Cut to tax relief on homes

Sunday, December 2, 2018

Two announcements in the Budget on 29 October 2018 will affect the capital gains tax (CGT) relief available when a taxpayer disposes of his or her main home. Although both changes are due to take effect for disposals made on and after 6 April 2020, they will have a bearing on decisions made well before that date.   

 

The CGT exemption on a taxpayer’s only or main home (aka principle private residence relief: PPR) is so engrained in the British psyche that people think it’s an absolute right to enjoy a tax-free gain when they move. But this exemption is not automatic, the taxpayer must generally occupy the home for the entire period of ownership for the CGT exemption to apply in full.

 

There are a number of exceptions from this “must be in occupation” rule, which permits certain periods to be treated as periods of occupation, when the owner is in fact living elsewhere.

 

Last period of ownership

The most useful exception is for the final period of ownership, which applies when the taxpayer has moved out of the home before the contracts for sale are exchanged. Note the ownership period for CGT runs between the dates contacts for purchase and sale are exchanged, not the dates on which those contracts are completed, which is usual the day on which the consideration is paid and the new owners take possession of the property.

 

The last 36 months of ownership were deemed to be a period of occupation for disposals made before 6 April 2014, when that exempt period was cut to 18 months. However, the 36-month period of deemed occupation was retained where the owner (or their spouse) had moved into a care-home or who is disabled.

 

The government is proposing to cut the final period of deemed occupation to just nine months for disposals made on and after 6 April 2020. However, the 36-month exemption period will be retained for disabled owners and for those who have moved into residential care. 

 

Initial period of ownership

The deemed period of occupation for the last period of ownership doesn’t have an equivalent mirror in the legislation for the initial period of ownership.

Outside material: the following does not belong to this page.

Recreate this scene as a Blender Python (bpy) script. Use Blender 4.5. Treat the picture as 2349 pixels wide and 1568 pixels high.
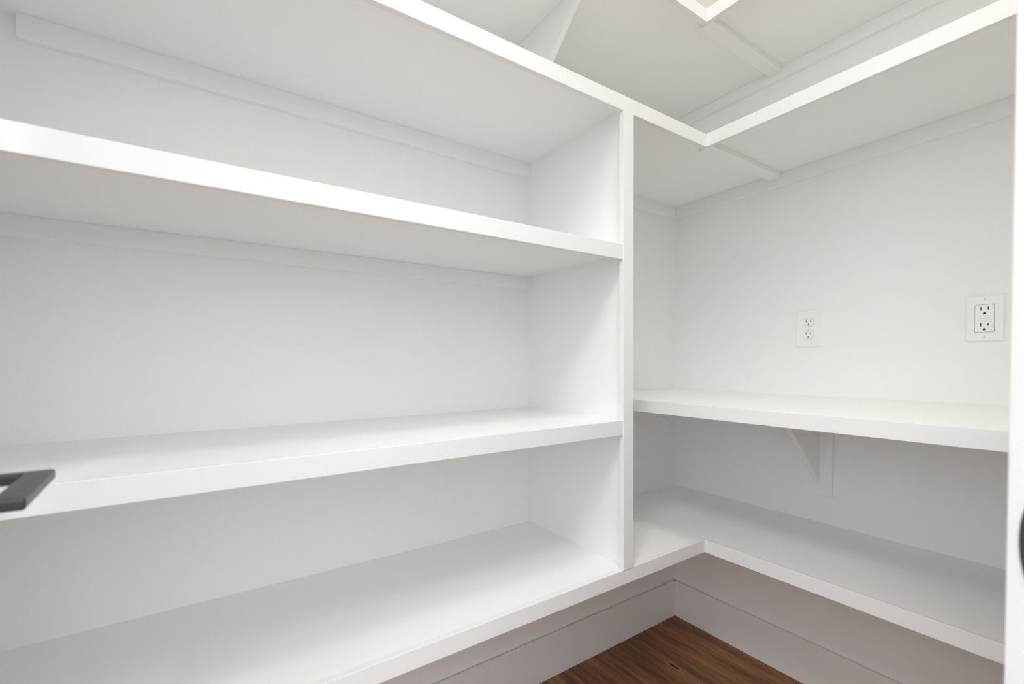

Where a taxpayer doesn’t move into their new home for months or years after contracts have been exchanged, he can be exposed to a gain that accrues for that early period of ownership.  

 

HMRC always assume that a gain accrues evenly across the period of ownership, even if it is clear that for some periods the property is worth very little.  

 

There is an extra statutory concession (D49) which allows up to 24 months to be treated as a period of occupation if circumstances exist that prevent the taxpayer from occupying the property. Those circumstances are:

  • when the house is under construction on land already acquired;
  • alterations or redecorations of the property are being carried out; or
  • the taxpayer continues to live in his previous residence while arrangements are made to sell that property.

 

HMRC will not allow this initial period of deemed occupation to last more than 24 months. However, it was recently decided at the First-Tier Tax Tribunal (in case: Mr & Mrs McHugh:TC06605), that where the delay in taking up occupation is longer than 24 months, the concession D49 can allow up to 24 months of that unoccupied period to be treated as a period of occupation.   

 

Where the property is purchased off-plan (ie before it is fully constructed), you may assume that the concession D49 could cover the period before the property is habitable and the new owner can move it. However, at the Upper Tribunal (HMRC v Desmond Higgins) the judge decided that concession D49 could not be used to cover a delay between the exchange of contracts and the completion of those contracts. Thus, where a taxpayer can’t move into to a property because he has not completed the contract for purchase, he can be exposed to a gain on that initial period of ownership between the dates of exchange and completion.

 

Lettings relief

Where the home has been let at any time, the gain arising for the period of letting can be exempt from CGT, if and only if the property was occupied as the taxpayer’s only or main home at some point while he owned it.

 

This lettings relief can cover gains of up to £40,000 per owner, but the relief is also capped at the amount of CGT relief due for the period of actual occupation of the property by the owner.

 

Where the taxpayer has retained his former home and has let it after he moved out, lettings relief can provide a useful additional CGT exemption, which may wipe out gains accruing during the period the property was let.  

 

The government is proposing to restrict lettings relief to periods in which the owner is in shared-occupancy with the tenant, with effect for disposals made on and after 6 April 2020. This appears to mean that owner must be living in the property for most of, or the whole of the time that part of the property is exclusively let.

 

For example, an annex may be let out such that the property owners are excluded from that part of the property. Where a room is let to a lodger and that lodger does not have exclusive rights to part of the property, the CGT relief for the whole property is not affected by that letting.    

 

Where taxpayers are planning to move, and then let the former home for a period that stretches beyond 6 April 2020, they need to be advised of the proposed changes in the law. The expected CGT relief will not apply for more than nine months after they move out of the home.